WRITTEN TASK
Reproduce, word for word, every line from the first one down to the line containing "Vector3(0, PI, 0))", and nothing else.

COLLECTED MATERIAL

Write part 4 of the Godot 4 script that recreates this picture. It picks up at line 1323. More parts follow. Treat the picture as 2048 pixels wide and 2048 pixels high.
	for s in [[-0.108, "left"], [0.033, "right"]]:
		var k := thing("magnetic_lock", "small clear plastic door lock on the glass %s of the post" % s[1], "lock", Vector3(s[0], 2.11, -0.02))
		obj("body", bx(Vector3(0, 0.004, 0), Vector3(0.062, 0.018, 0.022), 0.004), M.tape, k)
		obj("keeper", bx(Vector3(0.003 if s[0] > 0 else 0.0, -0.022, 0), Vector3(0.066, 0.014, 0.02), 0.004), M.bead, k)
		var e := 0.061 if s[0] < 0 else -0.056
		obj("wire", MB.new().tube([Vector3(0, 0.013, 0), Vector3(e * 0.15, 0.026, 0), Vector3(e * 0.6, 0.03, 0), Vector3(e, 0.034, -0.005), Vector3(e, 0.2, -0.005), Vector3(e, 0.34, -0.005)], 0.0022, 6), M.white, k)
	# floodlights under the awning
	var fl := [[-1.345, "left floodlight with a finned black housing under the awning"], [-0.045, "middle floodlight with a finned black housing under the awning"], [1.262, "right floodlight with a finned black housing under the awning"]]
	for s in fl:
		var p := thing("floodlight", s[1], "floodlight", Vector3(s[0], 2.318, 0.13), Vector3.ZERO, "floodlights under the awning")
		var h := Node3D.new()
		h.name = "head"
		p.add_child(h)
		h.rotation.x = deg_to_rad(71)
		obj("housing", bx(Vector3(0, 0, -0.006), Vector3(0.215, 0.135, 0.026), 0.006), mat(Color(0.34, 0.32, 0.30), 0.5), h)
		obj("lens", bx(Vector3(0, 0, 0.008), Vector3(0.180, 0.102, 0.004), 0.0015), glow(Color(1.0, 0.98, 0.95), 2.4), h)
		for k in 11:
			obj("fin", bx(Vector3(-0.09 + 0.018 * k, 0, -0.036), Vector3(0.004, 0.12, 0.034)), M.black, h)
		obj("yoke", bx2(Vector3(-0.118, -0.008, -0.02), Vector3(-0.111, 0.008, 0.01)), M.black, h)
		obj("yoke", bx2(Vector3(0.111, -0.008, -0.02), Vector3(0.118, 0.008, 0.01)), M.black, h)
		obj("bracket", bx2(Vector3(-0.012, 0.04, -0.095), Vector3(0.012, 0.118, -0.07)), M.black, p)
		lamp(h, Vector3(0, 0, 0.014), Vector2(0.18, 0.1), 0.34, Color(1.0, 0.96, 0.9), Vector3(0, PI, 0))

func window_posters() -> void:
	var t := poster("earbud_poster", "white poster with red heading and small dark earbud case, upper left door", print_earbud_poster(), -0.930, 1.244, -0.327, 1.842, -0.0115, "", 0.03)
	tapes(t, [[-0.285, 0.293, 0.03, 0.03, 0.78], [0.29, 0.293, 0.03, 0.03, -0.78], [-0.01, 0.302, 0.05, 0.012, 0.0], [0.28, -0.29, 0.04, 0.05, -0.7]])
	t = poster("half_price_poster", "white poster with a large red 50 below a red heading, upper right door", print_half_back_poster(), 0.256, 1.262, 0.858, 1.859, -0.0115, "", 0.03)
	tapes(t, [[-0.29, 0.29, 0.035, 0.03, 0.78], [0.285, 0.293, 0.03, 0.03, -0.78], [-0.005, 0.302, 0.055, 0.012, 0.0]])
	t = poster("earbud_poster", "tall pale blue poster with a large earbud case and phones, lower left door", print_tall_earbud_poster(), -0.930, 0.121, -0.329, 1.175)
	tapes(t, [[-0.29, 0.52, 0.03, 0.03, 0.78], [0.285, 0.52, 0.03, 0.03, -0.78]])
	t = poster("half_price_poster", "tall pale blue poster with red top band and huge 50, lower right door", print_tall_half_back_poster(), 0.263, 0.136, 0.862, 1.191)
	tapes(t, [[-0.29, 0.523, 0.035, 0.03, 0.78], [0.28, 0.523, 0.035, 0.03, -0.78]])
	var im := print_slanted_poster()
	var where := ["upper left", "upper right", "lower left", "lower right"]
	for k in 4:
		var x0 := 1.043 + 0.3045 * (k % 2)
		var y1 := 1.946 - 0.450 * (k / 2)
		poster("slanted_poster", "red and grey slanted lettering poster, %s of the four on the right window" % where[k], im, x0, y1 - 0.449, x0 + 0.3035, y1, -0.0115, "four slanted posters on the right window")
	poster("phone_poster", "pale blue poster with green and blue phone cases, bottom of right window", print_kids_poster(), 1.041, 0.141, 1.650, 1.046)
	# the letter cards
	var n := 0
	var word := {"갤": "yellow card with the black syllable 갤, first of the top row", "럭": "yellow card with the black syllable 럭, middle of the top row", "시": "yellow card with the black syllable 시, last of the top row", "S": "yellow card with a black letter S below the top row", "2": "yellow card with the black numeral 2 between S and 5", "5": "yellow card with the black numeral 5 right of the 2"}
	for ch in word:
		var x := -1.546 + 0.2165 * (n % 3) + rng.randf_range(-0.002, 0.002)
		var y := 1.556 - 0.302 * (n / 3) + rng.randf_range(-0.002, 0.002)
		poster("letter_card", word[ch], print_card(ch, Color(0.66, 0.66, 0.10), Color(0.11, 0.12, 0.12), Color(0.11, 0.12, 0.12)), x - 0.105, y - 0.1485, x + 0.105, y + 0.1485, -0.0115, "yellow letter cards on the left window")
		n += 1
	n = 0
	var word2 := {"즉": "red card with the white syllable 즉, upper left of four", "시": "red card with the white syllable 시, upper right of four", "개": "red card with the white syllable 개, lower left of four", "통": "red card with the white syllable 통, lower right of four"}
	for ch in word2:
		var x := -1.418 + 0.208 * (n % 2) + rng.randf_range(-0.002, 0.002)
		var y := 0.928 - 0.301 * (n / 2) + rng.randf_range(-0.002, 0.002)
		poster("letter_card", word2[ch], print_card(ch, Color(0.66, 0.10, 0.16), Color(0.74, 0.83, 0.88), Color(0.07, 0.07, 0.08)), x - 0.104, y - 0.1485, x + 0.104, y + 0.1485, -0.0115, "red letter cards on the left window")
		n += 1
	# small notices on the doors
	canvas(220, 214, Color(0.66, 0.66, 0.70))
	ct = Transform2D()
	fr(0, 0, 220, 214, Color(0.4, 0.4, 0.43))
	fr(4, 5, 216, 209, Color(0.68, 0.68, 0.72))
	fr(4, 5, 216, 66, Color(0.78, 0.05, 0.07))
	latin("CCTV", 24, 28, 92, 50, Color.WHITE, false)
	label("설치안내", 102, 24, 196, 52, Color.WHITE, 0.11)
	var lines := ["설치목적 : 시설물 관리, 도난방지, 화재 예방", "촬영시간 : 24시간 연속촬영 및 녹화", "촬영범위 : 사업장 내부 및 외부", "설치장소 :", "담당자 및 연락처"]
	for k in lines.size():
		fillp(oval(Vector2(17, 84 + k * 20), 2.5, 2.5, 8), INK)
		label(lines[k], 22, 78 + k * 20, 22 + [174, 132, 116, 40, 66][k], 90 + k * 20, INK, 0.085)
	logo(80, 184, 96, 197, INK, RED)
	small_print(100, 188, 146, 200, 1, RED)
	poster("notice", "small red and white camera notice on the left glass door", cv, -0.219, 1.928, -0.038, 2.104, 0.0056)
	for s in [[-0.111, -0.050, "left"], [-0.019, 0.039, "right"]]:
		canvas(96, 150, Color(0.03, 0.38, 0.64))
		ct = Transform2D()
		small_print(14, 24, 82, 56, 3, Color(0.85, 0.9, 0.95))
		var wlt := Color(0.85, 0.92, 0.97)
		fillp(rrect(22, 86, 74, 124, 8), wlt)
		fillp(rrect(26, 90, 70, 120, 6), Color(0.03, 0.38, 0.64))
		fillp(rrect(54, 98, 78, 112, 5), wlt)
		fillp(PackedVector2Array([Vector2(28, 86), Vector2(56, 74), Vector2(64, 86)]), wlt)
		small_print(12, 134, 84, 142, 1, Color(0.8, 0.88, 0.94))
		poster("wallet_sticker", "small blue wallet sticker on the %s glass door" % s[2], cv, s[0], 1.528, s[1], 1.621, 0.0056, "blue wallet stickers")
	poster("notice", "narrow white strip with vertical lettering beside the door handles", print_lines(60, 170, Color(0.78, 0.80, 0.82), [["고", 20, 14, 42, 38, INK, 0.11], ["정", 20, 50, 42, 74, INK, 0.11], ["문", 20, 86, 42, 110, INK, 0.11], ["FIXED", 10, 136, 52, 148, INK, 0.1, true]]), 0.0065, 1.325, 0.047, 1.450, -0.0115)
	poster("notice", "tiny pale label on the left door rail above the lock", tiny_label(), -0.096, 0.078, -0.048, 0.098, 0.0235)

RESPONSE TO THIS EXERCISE
Write part 4 of the Godot 4 script that recreates this picture. It picks up at line 1323. More parts follow. Treat the picture as 2048 pixels wide and 2048 pixels high.
	for s in [[-0.108, "left"], [0.033, "right"]]:
		var k := thing("magnetic_lock", "small clear plastic door lock on the glass %s of the post" % s[1], "lock", Vector3(s[0], 2.11, -0.02))
		obj("body", bx(Vector3(0, 0.004, 0), Vector3(0.062, 0.018, 0.022), 0.004), M.tape, k)
		obj("keeper", bx(Vector3(0.003 if s[0] > 0 else 0.0, -0.022, 0), Vector3(0.066, 0.014, 0.02), 0.004), M.bead, k)
		var e := 0.061 if s[0] < 0 else -0.056
		obj("wire", MB.new().tube([Vector3(0, 0.013, 0), Vector3(e * 0.15, 0.026, 0), Vector3(e * 0.6, 0.03, 0), Vector3(e, 0.034, -0.005), Vector3(e, 0.2, -0.005), Vector3(e, 0.34, -0.005)], 0.0022, 6), M.white, k)
	# floodlights under the awning
	var fl := [[-1.345, "left floodlight with a finned black housing under the awning"], [-0.045, "middle floodlight with a finned black housing under the awning"], [1.262, "right floodlight with a finned black housing under the awning"]]
	for s in fl:
		var p := thing("floodlight", s[1], "floodlight", Vector3(s[0], 2.318, 0.13), Vector3.ZERO, "floodlights under the awning")
		var h := Node3D.new()
		h.name = "head"
		p.add_child(h)
		h.rotation.x = deg_to_rad(71)
		obj("housing", bx(Vector3(0, 0, -0.006), Vector3(0.215, 0.135, 0.026), 0.006), mat(Color(0.34, 0.32, 0.30), 0.5), h)
		obj("lens", bx(Vector3(0, 0, 0.008), Vector3(0.180, 0.102, 0.004), 0.0015), glow(Color(1.0, 0.98, 0.95), 2.4), h)
		for k in 11:
			obj("fin", bx(Vector3(-0.09 + 0.018 * k, 0, -0.036), Vector3(0.004, 0.12, 0.034)), M.black, h)
		obj("yoke", bx2(Vector3(-0.118, -0.008, -0.02), Vector3(-0.111, 0.008, 0.01)), M.black, h)
		obj("yoke", bx2(Vector3(0.111, -0.008, -0.02), Vector3(0.118, 0.008, 0.01)), M.black, h)
		obj("bracket", bx2(Vector3(-0.012, 0.04, -0.095), Vector3(0.012, 0.118, -0.07)), M.black, p)
		lamp(h, Vector3(0, 0, 0.014), Vector2(0.18, 0.1), 0.34, Color(1.0, 0.96, 0.9), Vector3(0, PI, 0))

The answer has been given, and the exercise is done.